The official mission statement of Bread and Water for Africa reads:

To promote positive change in Africa by supporting and strengthening grassroots initiatives for community self-sufficiency, health, orphan care and education. Our charity not only provides emergency relief to African peoples in need, but also promotes sustainable growth to provide Africa’s children with a brighter future. 

Bread and Water for Africa’s partner organizations are based within and run by the communities that they serve.  They work in the areas of health care, orphan care, agriculture/farming, water harvesting and education and vocational training in an attempt to empower impoverished African citizens to break the vicious cycle of poverty. 

Specific projects that Bread and Water for Africa and its sister organizations have funded include: the construction of orphanage dormitories, fresh water pumps and primary schools, the purchasing of dairy cows, farm equipment, and high-quality seeds and fertilizers, and even emergency grants to supply partners in Kenya with extra security during times of political unrest.

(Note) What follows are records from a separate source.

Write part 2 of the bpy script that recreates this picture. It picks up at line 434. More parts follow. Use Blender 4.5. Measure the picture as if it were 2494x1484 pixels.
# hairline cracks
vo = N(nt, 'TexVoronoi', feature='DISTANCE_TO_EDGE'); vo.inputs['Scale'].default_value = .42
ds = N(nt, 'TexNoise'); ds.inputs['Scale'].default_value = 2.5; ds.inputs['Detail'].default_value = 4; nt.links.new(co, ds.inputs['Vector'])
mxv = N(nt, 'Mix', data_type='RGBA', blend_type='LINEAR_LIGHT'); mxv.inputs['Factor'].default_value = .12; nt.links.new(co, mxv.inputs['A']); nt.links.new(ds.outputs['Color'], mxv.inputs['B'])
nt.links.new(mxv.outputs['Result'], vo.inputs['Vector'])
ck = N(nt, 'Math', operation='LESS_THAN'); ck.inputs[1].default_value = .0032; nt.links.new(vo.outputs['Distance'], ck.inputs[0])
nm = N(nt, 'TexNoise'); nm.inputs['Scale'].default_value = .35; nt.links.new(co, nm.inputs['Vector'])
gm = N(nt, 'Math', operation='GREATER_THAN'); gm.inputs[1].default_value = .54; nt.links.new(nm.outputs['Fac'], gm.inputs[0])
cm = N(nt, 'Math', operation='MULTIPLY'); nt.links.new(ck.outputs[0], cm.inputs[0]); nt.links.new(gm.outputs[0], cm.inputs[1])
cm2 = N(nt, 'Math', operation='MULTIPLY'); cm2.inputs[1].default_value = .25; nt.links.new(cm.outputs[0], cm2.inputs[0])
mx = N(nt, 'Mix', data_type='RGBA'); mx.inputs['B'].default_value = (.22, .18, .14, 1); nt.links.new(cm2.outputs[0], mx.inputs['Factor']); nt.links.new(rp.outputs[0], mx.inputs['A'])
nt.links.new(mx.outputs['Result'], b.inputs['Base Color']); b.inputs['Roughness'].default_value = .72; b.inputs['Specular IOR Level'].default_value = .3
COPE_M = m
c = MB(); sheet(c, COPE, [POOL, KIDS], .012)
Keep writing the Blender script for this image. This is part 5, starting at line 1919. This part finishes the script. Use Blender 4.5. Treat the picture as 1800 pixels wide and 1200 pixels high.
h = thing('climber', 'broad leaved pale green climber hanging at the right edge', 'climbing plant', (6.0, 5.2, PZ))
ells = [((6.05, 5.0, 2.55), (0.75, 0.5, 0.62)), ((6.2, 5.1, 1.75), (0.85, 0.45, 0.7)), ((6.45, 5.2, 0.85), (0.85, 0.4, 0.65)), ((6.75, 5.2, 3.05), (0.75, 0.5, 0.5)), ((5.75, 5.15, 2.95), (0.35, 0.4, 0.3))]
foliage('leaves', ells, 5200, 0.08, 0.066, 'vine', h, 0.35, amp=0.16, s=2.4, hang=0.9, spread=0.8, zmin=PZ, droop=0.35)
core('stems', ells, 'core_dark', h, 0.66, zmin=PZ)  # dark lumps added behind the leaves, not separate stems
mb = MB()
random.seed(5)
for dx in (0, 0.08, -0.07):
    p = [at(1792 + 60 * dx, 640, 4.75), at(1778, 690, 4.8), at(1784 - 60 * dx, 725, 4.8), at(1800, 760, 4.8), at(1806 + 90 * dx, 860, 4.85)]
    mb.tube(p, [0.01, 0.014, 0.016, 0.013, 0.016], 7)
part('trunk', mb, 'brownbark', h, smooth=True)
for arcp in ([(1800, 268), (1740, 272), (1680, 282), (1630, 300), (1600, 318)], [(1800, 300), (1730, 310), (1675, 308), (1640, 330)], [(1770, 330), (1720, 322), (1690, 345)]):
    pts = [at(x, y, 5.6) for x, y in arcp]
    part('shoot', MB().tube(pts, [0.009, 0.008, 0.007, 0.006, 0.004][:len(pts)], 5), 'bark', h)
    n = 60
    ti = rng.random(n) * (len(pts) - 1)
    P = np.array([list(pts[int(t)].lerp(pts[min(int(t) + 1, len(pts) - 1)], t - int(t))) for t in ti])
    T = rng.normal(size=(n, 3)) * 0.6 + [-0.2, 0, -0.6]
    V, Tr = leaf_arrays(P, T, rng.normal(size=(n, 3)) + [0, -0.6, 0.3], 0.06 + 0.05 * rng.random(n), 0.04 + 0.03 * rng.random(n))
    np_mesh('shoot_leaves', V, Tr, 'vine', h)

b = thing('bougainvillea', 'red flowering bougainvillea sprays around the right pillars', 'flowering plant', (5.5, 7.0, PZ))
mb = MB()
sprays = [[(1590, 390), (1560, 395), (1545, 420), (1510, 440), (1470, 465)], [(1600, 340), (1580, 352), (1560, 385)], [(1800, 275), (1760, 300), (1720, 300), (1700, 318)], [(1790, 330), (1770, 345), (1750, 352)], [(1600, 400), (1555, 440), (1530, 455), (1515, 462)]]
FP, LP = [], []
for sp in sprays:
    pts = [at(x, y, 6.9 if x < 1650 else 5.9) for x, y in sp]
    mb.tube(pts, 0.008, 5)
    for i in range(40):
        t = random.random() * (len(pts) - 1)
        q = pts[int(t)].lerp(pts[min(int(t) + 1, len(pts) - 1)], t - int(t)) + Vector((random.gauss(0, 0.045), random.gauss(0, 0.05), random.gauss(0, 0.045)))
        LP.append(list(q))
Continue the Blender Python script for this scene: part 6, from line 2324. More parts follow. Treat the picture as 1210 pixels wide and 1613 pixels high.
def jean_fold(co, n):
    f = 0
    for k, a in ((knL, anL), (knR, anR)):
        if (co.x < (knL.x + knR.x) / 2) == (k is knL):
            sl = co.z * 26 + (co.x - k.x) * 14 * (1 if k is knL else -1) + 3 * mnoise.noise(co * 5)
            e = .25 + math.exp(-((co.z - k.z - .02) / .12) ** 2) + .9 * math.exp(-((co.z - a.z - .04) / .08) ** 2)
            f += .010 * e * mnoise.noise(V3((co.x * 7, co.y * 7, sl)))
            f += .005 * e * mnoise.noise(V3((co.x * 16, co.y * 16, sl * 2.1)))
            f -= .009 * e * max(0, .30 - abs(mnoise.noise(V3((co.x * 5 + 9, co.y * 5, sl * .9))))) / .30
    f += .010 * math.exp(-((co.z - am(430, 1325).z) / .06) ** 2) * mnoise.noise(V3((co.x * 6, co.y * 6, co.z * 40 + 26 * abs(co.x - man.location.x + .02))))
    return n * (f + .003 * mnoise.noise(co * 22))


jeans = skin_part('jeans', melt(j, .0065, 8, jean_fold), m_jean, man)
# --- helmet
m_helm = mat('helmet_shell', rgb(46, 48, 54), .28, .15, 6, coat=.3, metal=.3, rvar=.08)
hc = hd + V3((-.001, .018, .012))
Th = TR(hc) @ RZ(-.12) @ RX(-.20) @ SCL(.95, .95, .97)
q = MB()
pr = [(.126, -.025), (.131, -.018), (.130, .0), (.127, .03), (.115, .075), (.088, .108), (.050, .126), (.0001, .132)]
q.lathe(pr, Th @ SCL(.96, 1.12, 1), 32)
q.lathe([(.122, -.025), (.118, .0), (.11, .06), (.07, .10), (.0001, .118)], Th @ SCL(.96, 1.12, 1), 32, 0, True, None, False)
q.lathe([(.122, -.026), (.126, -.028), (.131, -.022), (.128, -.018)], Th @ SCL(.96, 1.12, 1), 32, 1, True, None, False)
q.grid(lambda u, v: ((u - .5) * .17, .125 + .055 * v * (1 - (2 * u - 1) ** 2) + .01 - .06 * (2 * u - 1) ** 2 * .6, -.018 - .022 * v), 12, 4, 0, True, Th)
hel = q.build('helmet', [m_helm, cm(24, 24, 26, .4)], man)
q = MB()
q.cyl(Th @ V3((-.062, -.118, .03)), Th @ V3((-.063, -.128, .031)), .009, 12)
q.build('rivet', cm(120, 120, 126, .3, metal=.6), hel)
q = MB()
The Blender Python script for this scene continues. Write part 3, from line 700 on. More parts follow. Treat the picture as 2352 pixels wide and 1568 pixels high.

Despite the pressure that the recent economic downturn has placed on the non-profit sector, Bread and Water for Africa is still fighting each and every day to provide its partners with the financial support that they need to continue their progress.  The close ties maintained with partner organization directors, many of whom are local volunteers like Phyllis in Kenya, ensures that the funds provided by Bread and Water for Africa are used efficiently and effectively to achieve the best results possible.